___ SOURCE EXCERPT

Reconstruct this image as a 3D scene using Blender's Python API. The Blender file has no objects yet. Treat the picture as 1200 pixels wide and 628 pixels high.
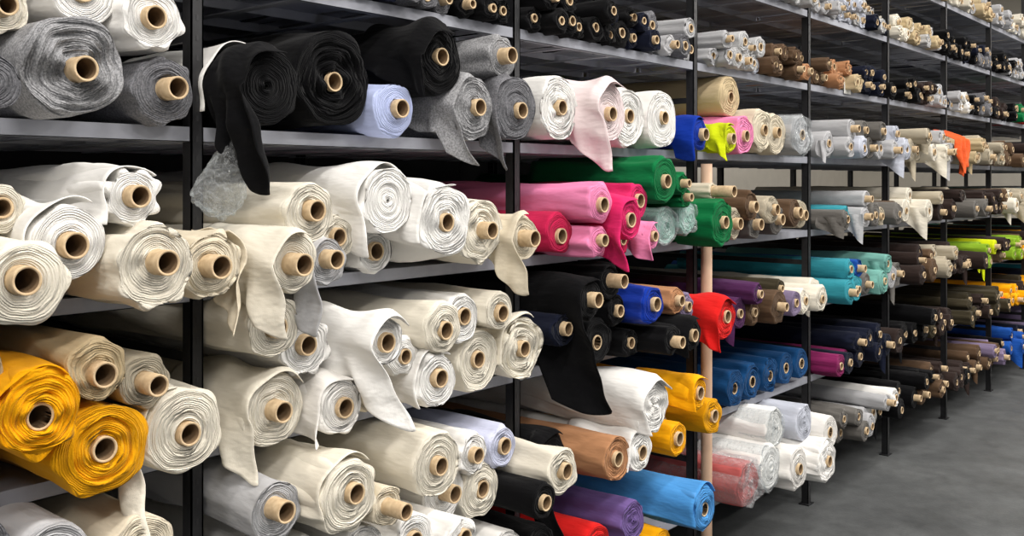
import bpy, math, random
import numpy as np
from mathutils import Vector, Matrix
random.seed(7); rng=np.random.RandomState(7)
sc=bpy.context.scene
try:
    sc.view_settings.view_transform='Standard'
    sc.view_settings.look='None'
except Exception: pass

# ---------------------------------------------------------------- camera
F=1150.0; TH=math.atan(953/F); CH=1.75; CD=2.158
cs,sn=math.cos(TH),math.sin(TH)
cam=bpy.data.cameras.new('camera'); co=bpy.data.objects.new('camera',cam)
sc.collection.objects.link(co); sc.camera=co
cam.sensor_width=36; cam.sensor_fit='HORIZONTAL'; cam.lens=36*F/1200
cam.shift_y=-101/1200
co.location=(0,-CD,CH)
co.rotation_euler=(math.pi/2,0,TH-math.pi/2)
cam.clip_start=.05

# rack dimensions
X0=1.376; BAY=1.251; DEPTH=1.2
SH={'T3':3.055,'T2':2.659,'T':2.263,'A':1.8665,'B':1.4704,'C':1.0743,'D':.678,'E':.28}
LIP=.036
def top(s): return SH[s]+LIP/2

def survey(u,v,p):
    """photo measurement -> world position on the vertical plane y=-p in front of the rack"""
    a=(u-600)/F
    s=(CD-p)/(sn-cs*a)
    return s*(cs+sn*a), CH+s*(213-v)/F, s

# ---------------------------------------------------------------- materials
def lin(c):
    o=[]
    for v in c[:3]:
        v=v/255.0
        o.append(v/12.92 if v<=.04045 else ((v+.055)/1.055)**2.4)
    return tuple(o)
class NT:
    def __init__(s,name):
        s.m=bpy.data.materials.new(name); s.m.use_nodes=True
        s.t=s.m.node_tree; s.n=s.t.nodes; s.l=s.t.links
        s.b=s.n['Principled BSDF']
    def a(s,typ,**k):
        n=s.n.new(typ)
        for kk,vv in k.items():
            if kk in n.inputs and not hasattr(n,kk): n.inputs[kk].default_value=vv
            else: setattr(n,kk,vv)
        return n
    def L(s,a,b): s.l.new(a,b)
    def math(s,op,a,b=None,c=None):
        n=s.n.new('ShaderNodeMath'); n.operation=op
        for i,x in enumerate((a,b,c)):
            if x is None: continue
            if isinstance(x,(int,float)): n.inputs[i].default_value=x
            else: s.L(x,n.inputs[i])
        return n.outputs[0]
    def noise(s,scale,detail=3,vec=None,rough=.5):
        n=s.n.new('ShaderNodeTexNoise'); n.inputs['Scale'].default_value=scale
        n.inputs['Detail'].default_value=detail; n.inputs['Roughness'].default_value=rough
        if vec is not None: s.L(vec,n.inputs['Vector'])
        return n.outputs['Fac']
    def ramp(s,f,p0,c0,p1,c1):
        n=s.n.new('ShaderNodeValToRGB'); s.L(f,n.inputs[0])
        n.color_ramp.elements[0].position=p0; n.color_ramp.elements[0].color=(*c0,1)
        n.color_ramp.elements[1].position=p1; n.color_ramp.elements[1].color=(*c1,1)
        return n.outputs[0]
    def mul(s,a,b,fac=1.0,typ='MULTIPLY'):
        n=s.n.new('ShaderNodeMix'); n.data_type='RGBA'; n.blend_type=typ
        if isinstance(fac,(int,float)): n.inputs[0].default_value=fac
        else: s.L(fac,n.inputs[0])
        for i,x in ((6,a),(7,b)):
            if isinstance(x,tuple): n.inputs[i].default_value=(*x,1)
            else: s.L(x,n.inputs[i])
        return n.outputs[2]
    def bump(s,h,dist,strength=1.0,prev=None):
        n=s.n.new('ShaderNodeBump'); n.inputs['Distance'].default_value=dist
        n.inputs['Strength'].default_value=strength; s.L(h,n.inputs['Height'])
        if prev is not None: s.L(prev,n.inputs['Normal'])
        return n.outputs[0]

def mk_fabric(name,edge=False,sat=False):
    k=NT(name); at=k.a('ShaderNodeAttribute',attribute_name='Col')
    oc=k.a('ShaderNodeTexCoord').outputs['Object']
    marl=k.noise(190,2,oc,.7)
    m=k.ramp(marl,.38,(.5,.5,.51),.60,(1.25,1.25,1.25))
    col=k.mul(at.outputs['Color'],m,at.outputs['Alpha'])
    big=k.ramp(k.noise(7,2,oc),.3,(.93,.93,.93),.7,(1.0,1.0,1.0))
    col=k.mul(col,big)
    if edge:
        uv=k.a('ShaderNodeUVMap',uv_map='UVMap'); sp=k.a('ShaderNodeSeparateXYZ'); k.L(uv.outputs[0],sp.inputs[0])
        w=k.math('MULTIPLY',k.noise(22,2,oc),2.6)
        q=k.math('ADD',k.math('ADD',k.math('DIVIDE',sp.outputs[1],.0042),sp.outputs[0]),w)
        h=k.math('PINGPONG',q,.5); h=k.math('MULTIPLY',h,2)
        fr=k.noise(300,2,oc)
        h2=k.math('ADD',h,k.math('MULTIPLY',fr,.45))
        n=k.bump(h2,.0022,1.0)
    else:
        mp=k.a('ShaderNodeMapping'); mp.inputs['Scale'].default_value=(1,.3,1); k.L(oc,mp.inputs[0])
        wr=k.noise(15,3,mp.outputs[0],.5)
        n=k.bump(wr,.03,.55)
        n=k.bump(k.noise(420,1,oc),.0007,.5,n)
    k.L(n,k.b.inputs['Normal']); k.L(col,k.b.inputs['Base Color'])
    k.b.inputs['Roughness'].default_value=.45 if sat else .9
    k.b.inputs['Specular IOR Level'].default_value=.4 if sat else .08
    k.b.inputs['Sheen Weight'].default_value=.04
    return k.m
M_BODY=mk_fabric('fabric_weave'); M_EDGE=mk_fabric('fabric_roll_edge',edge=True); M_SAT=mk_fabric('fabric_satin',sat=True)

k=NT('cardboard'); oc=k.a('ShaderNodeTexCoord').outputs['Object']
c=k.ramp(k.noise(60,3,oc),.3,lin((176,150,116)),.7,lin((206,182,146)))
k.L(c,k.b.inputs['Base Color']); k.b.inputs['Roughness'].default_value=.85
M_CARD=k.m
k=NT('cardboard_inside'); oc=k.a('ShaderNodeTexCoord').outputs['Object']
c=k.ramp(k.noise(50,3,oc),.3,lin((110,88,62)),.7,lin((138,112,82)))
k.L(c,k.b.inputs['Base Color']); k.b.inputs['Roughness'].default_value=.95
M_CARDIN=k.m
k=NT('shelf_steel_grey'); oc=k.a('ShaderNodeTexCoord').outputs['Object']
c=k.ramp(k.noise(9,4,oc),.3,lin((138,140,149)),.7,lin((160,162,171)))
k.L(c,k.b.inputs['Base Color']); k.b.inputs['Roughness'].default_value=.5; k.b.inputs['Metallic'].default_value=.2
M_STEEL=k.m
k=NT('black_powder_coat'); oc=k.a('ShaderNodeTexCoord').outputs['Object']
c=k.ramp(k.noise(40,3,oc),.3,(.006,.006,.007),.7,(.014,.014,.016))
k.L(c,k.b.inputs['Base Color']); k.b.inputs['Roughness'].default_value=.5
M_POST=k.m
k=NT('slot_hole_dark'); k.b.inputs['Base Color'].default_value=(.02,.02,.022,1); k.b.inputs['Roughness'].default_value=.6
M_SLOT=k.m
k=NT('concrete_floor'); oc=k.a('ShaderNodeTexCoord').outputs['Object']
c=k.ramp(k.noise(.9,8,oc,.65),.32,lin((64,66,67)),.68,lin((90,92,92)))
c=k.mul(c,k.ramp(k.noise(9,6,oc,.75),.32,(.7,.7,.7),.62,(1.08,1.08,1.08)))
k.L(c,k.b.inputs['Base Color'])
k.L(k.ramp(k.noise(3,4,oc),.3,(.42,.42,.42),.7,(.68,.68,.68)),k.b.inputs['Roughness'])
k.L(k.bump(k.noise(60,4,oc),.003,.4),k.b.inputs['Normal'])
M_FLOOR=k.m
def plain(name,c,r=.8,nz=6):
    k=NT(name); oc=k.a('ShaderNodeTexCoord').outputs['Object']
    cc=lin(c); k.L(k.ramp(k.noise(nz,4,oc),.3,tuple(x*.92 for x in cc),.7,cc),k.b.inputs['Base Color'])
    k.b.inputs['Roughness'].default_value=r; return k.m
M_WALL=plain('painted_wall',(204,198,186)); M_CEIL=plain('ceiling_panel',(150,150,150))
M_PAPER=plain('paper_tag',(235,235,230)); M_DARK=plain('painted_rear_shade',(34,34,36))  # M_DARK: shade behind the rolls, put into a dark board colour
k=NT('clear_plastic_film')
oc=k.a('ShaderNodeTexCoord').outputs['Object']
tr=k.a('ShaderNodeBsdfTransparent'); tr.inputs[0].default_value=(.93,.95,.96,1)
gl=k.a('ShaderNodeBsdfPrincipled'); gl.inputs['Base Color'].default_value=(.8,.82,.83,1); gl.inputs['Roughness'].default_value=.12
nb=k.bump(k.noise(38,4,oc,.6),.03,1.0); k.L(nb,gl.inputs['Normal'])
lw=k.a('ShaderNodeLayerWeight'); lw.inputs[0].default_value=.3; k.L(nb,lw.inputs['Normal'])
mx=k.a('ShaderNodeMixShader'); k.L(k.math('ADD',k.math('MULTIPLY',lw.outputs['Facing'],.42),.06),mx.inputs[0])
k.L(tr.outputs[0],mx.inputs[1]); k.L(gl.outputs[0],mx.inputs[2]); k.L(mx.outputs[0],k.n['Material Output'].inputs[0])
M_PLASTIC=k.m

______

#### GIVEN PROBLEM
Write out each line of the listing above, exactly, from its first line to the line holding "except Exception: pass", inclusive. Skip the pictures.

#### ANSWER TO THE PROBLEM
Reconstruct this image as a 3D scene using Blender's Python API. The Blender file has no objects yet. Treat the picture as 1200 pixels wide and 628 pixels high.
import bpy, math, random
import numpy as np
from mathutils import Vector, Matrix
random.seed(7); rng=np.random.RandomState(7)
sc=bpy.context.scene
try:
    sc.view_settings.view_transform='Standard'
    sc.view_settings.look='None'
except Exception: pass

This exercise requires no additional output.